Os benefícios de renda básica, por sua vez, têm caráter universal, pois são voltados a todas as pessoas do País, sem estabelecer restrições quanto ao nível social e econômico dos beneficiários.

A Lei 10.835/2004 institui a renda básica de cidadania, como direito de todos os brasileiros residentes no País e estrangeiros residentes há pelo menos cinco anos no Brasil, não importando sua condição socioeconômica, receberem, anualmente, um benefício monetário. A mencionada abrangência deve ser alcançada em etapas, a critério do Poder Executivo, priorizando-se as camadas mais necessitadas da população.

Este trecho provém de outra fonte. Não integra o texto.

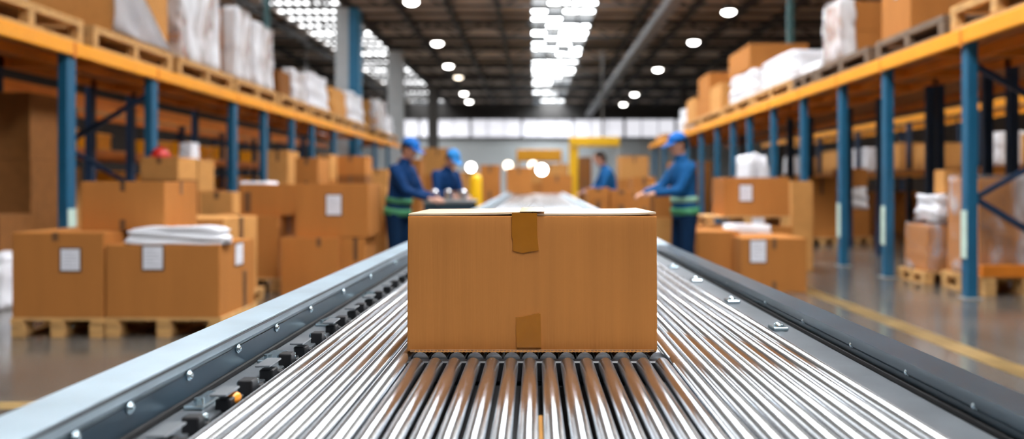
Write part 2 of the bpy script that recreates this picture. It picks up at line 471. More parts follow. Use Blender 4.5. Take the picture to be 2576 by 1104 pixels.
# floor markings
def mark(label, x0, x1, y0, y1):
    tag(MB().box(x0, x1, y0, y1, .0005, .003).build('floor_line', 'line_yellow'), label, 'floor marking')
mark('short yellow line on the floor at the left edge, before the pallets', -3.4, -2.35, 4.18, 4.32)
mark('long worn yellow line on the floor right of the conveyor', 2.98, 3.18, 4.6, 11.2)
mark('yellow line on the floor at the right edge, crossing before the blue post', 3.3, 5.4, 5.1, 5.22)

# ------------------------------------------------------------------ the conveyor
ZR = CAMH - .345           # top of the rollers
BL, BR = -.487, .583       # bed edges
RW = .0382; NR = 28; RAD = .0146
WL, WRR = -.583, .673      # rail web faces
ZL = CAMH - .283; ZRR = CAMH - .3146
Y0, Y1 = .72, 4.3
conv = thing('roller_conveyor', 'steel conveyor in the foreground with lengthwise metal rollers and dark side rails', 'conveyor', (0, 0, 0))
def rod(y0, y1, x, parent, round_start=False, round_end=False, n=20, RAD=.0170):
    m = MB(); zc = ZR - RAD
    prof = []
    if round_start: prof += [(y0, RAD * .55), (y0 + .004, RAD * .85), (y0 + .010, RAD)]
    else: prof += [(y0, RAD)]
    if round_end: prof += [(y1 - .010, RAD), (y1 - .004, RAD * .85), (y1, RAD * .55)]
    else: prof += [(y1, RAD)]
    L = []
    for yy, r in prof:
        L.append([m.bm.verts.new((x + r * math.cos(2 * math.pi * k / n), yy, zc + r * math.sin(2 * math.pi * k / n))) for k in range(n)])
    for A, B in zip(L, L[1:]):
        for k in range(n):
            f = m.bm.faces.new((A[k], B[k], B[(k + 1) % n], A[(k + 1) % n])); f.smooth = True
    m.bm.faces.new(L[0]); m.bm.faces.new(L[-1][::-1])
    bmesh.ops.recalc_face_normals(m.bm, faces=m.bm.faces[:])
    return m.build('roller', 'chrome', parent)
BOXY = 1.664
for k in range(NR):
    x = BL + RW / 2 + k * RW
    if -.262 < x < .262:  # rollers broken here to shape the dark band at the box foot
        rod(Y0, 1.618, x, conv, round_end=True, RAD=.0150)
        rod(1.662, Y1, x, conv)
    else:
        rod(Y0, Y1, x, conv)
MB().box(WL + .005, WRR - .005, Y0, Y1, ZR - .075, ZR - .062).build('gap_shade_pan', 'black_pan', conv)  # black sheet added so the gaps between rollers look dark
MB().box(-.27, .27, 1.625, 1.655, ZR - .055, ZR - .012, .003).build('shade_bar', 'black_plastic', conv)  # dark bar imitating the box's shadow and reflection on the bed
MB().box(.0052, .0140, .72, 1.28, ZR - .034, ZR - .022, .002).build('brass_strip', 'brass', conv)
def rail(xw, sgn, zt, y0, y1, parent, fw, zb, mat='steel_rail_sheen', lip=.006):
    """side rail: flange, folded lip and web; xw = inner web face"""
    t = .006
    pts = [(xw, zb), (xw, zt - .026), (xw - sgn * lip, zt - .020), (xw - sgn * lip, zt - .0006), (xw - sgn * (lip - .0006), zt), (xw + sgn * fw, zt), (xw + sgn * fw, zt - .03), (xw + sgn * (fw - t), zt - .03),
           (xw + sgn * (fw - t), zt - t), (xw + sgn * .012, zt - t), (xw + sgn * .012, zb)]
    return MB().poly_extrude(pts, 'y', y0, y1).build('side_rail', mat, parent)
ZLED = CAMH - .360
rail(WL, -1, ZL, Y0, Y1, conv, .077, ZLED - .12)
rail(WRR, 1, ZRR, Y0, Y1, conv, .068, ZLED - .12, 'steel_dark')
# inner web colour band on each rail, a separate dark strip with its seam
MB().box(WL, WL + .003, Y0, Y1, ZLED + .008, ZL - .029, .001).build('web_strip', 'web_blue', conv)
MB().box(WL + .0062, WL + .0085, Y0, Y1, ZL - .0075, ZL - .0035).build('edge_seam', 'black_plastic', conv)
MB().box(WL, WL + .010, Y0, Y1, ZLED + .0, ZLED + .008).build('web_foot', 'black_pan', conv)
MB().box(WRR - .010, WRR, Y0, Y1, ZLED, ZLED + .008).build('web_foot', 'black_pan', conv)
MB().box(WL + .010, BL - .018, Y0, Y1, ZLED - .01, ZLED, .002).build('ledge', 'steel_ledge', conv)
MB().box(BR + .006, WRR - .010, Y0, Y1, ZLED - .01, ZLED, .002).build('ledge', 'steel_ledge', conv)
def bolt(x, sg, y, z, r=.0065):
    m = MB(); m.cyl((x, y, z), (x + sg * .004, y, z), r * 1.3, r * 1.3, 12); m.ball((x + sg * .004, y, z), r * .7, r, r, 10, 6)
    m.build('bolt', 'bolt', conv, smooth=True)
yy = 1.0
for y in (1.00, 1.135, 1.33, 1.55, 1.78, 2.05, 2.4, 2.8, 3.3): bolt(WL + .003, 1, y, (ZL + ZLED) / 2 + .006)
for y in (.92, 1.07, 1.21, 1.43, 1.68, 1.98, 2.3, 2.75, 3.2): bolt(WRR, -1, y, (ZRR + ZLED) / 2 + .004, .006)
# black brackets and small fittings in the left gutter
rnd = random.Random(3)
y = .86; k = 0
while y < 3.9:
    s = rnd.uniform(.85, 1.2); br = MB()
    br.box(BL - .030, BL - .004, y, y + .026 * s, ZLED - .005, ZR + .002 + .006 * (k % 2), .002)
    br.box(BL - .024, BL - .002, y + .03 * s, y + .048 * s, ZLED - .005, ZR - .008, .002)
    b = br.build('bracket', 'black_plastic', conv)
    if k % 2 == 0:
        MB().box(BL - .034, BL - .006, y - .012, y + .05 * s, ZR + .009, ZR + .0125, .001).build('bracket_plate', 'steel_ledge', b)
    else:
        m = MB(); m.cyl((BL - .036, y + .036, ZR - .006), (BL - .008, y + .044, ZR - .004), .006, .006, 12); m.ball((BL - .036, y + .036, ZR - .006), .008)
        m.build('pin', 'bolt', b, smooth=True)
    y += rnd.uniform(.085, .125) * (1 + .15 * (y - 1)); k += 1
MB().ball((BL - .012, 1.315, ZR - .004), .013, .018, .010).build('amber_knob', 'amber', conv, smooth=True)
for y in (1.28, 1.62, 2.05, 2.6):
    m = MB(); m.box(WL + .016, WL + .050, y, y + .10, ZLED, ZLED + .007, .002); m.cyl((WL + .03, y + .03, ZLED + .007), (WL + .03, y + .03, ZLED + .013), .008)
    m.build('fitting_plate', 'bolt', conv)
for y in (1.98, 2.45, 3.0, 3.5):
    m = MB(); m.box(BR + .012, BR + .05, y, y + .05, ZLED, ZLED + .01, .002); m.ball((BR + .03, y + .02, ZLED + .012), .012, .016, .008)
    m.build('fitting_plate', 'bolt', conv, smooth=False)
for y in (.8, 2.4, 4.1):
    for x in (WL - .04, WRR + .03):
        m = MB(); m.box(x - .03, x + .03, y - .03, y + .03, 0, ZLED - .11); m.box(x - .07, x + .07, y - .07, y + .07, 0, .012)
        m.build('leg', 'steel_dark', conv)
    MB().box(WL - .04, WRR + .03, y - .02, y + .02, ZLED - .125, ZLED - .085).build('cross_member', 'steel_dark', conv)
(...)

Observados esses aspectos, de acordo com a previsão do art. 6º, parágrafo único da Constituição Federal de 1988, incluído pela Emenda Constitucional 114/2021, a renda básica familiar, que deveria ser universal, é garantida apenas aos brasileiros em situação de vulnerabilidade social, o que mais se aproxima da renda mínima.

Além disso, como decorrência da isonomia, o mencionado direito deve ser assegurado também aos estrangeiros residentes no País em situação de vulnerabilidade social, conforme art. 5º, caput, da Constituição da República. Nesse aspecto, defende-se a interpretação sistemática do art. 6º, parágrafo único, da Constituição da República, por ser vedada a discriminação (art. 3º, inciso IV, e art. 5º, inciso XLI, da Constituição Federal de 1988), para que se assegure a dignidade da pessoa humana (art. 1º, inciso III, da Constituição da República).

Nessa linha, quanto ao benefício de prestação continuada, o Supremo Tribunal Federal fixou a seguinte tese de repercussão geral: “Os estrangeiros residentes no País são beneficiários da assistência social prevista no artigo 203, inciso V, da Constituição Federal, uma vez atendidos os requisitos constitucionais e legais” (STF, Pleno, RE 587.970/SP, Rel. Min. Marco Aurélio, DJe 22.09.2017).

Esclareça-se que os limites, as condições, as normas de acesso e os demais requisitos para o atendimento do disposto no parágrafo único do art. 6º e no inciso VI do art. 203 da Constituição Federal de 1988 devem ser determinados, na forma da lei e respectivo regulamento, até 31 de dezembro de 2022, dispensada, exclusivamente no exercício de 2022, a observância das limitações legais quanto à criação, à expansão ou ao aperfeiçoamento de ação governamental que acarrete aumento de despesa no referido exercício (art. 118 do Ato das Disposições Constitucionais Transitórias, incluído pela Emenda Constitucional 114/2021).

Cabe, assim, acompanhar a evolução legislativa e jurisprudencial a respeito dessa relevante matéria, para que sejam alcançados os objetivos fundamentais da República Federativa do Brasil, merecendo destaque a construção de uma sociedade livre, justa e solidária, bem como a erradicação da pobreza e da marginalização e a redução das desigualdades sociais e regionais (art. 3º, incisos I e III, da Constituição Federal de 1988).



[1] Cf. GARCIA, Gustavo Filipe Barbosa. Curso de direito da seguridade social. 5. ed. São Paulo: Saraiva, 2020. p. 311-313.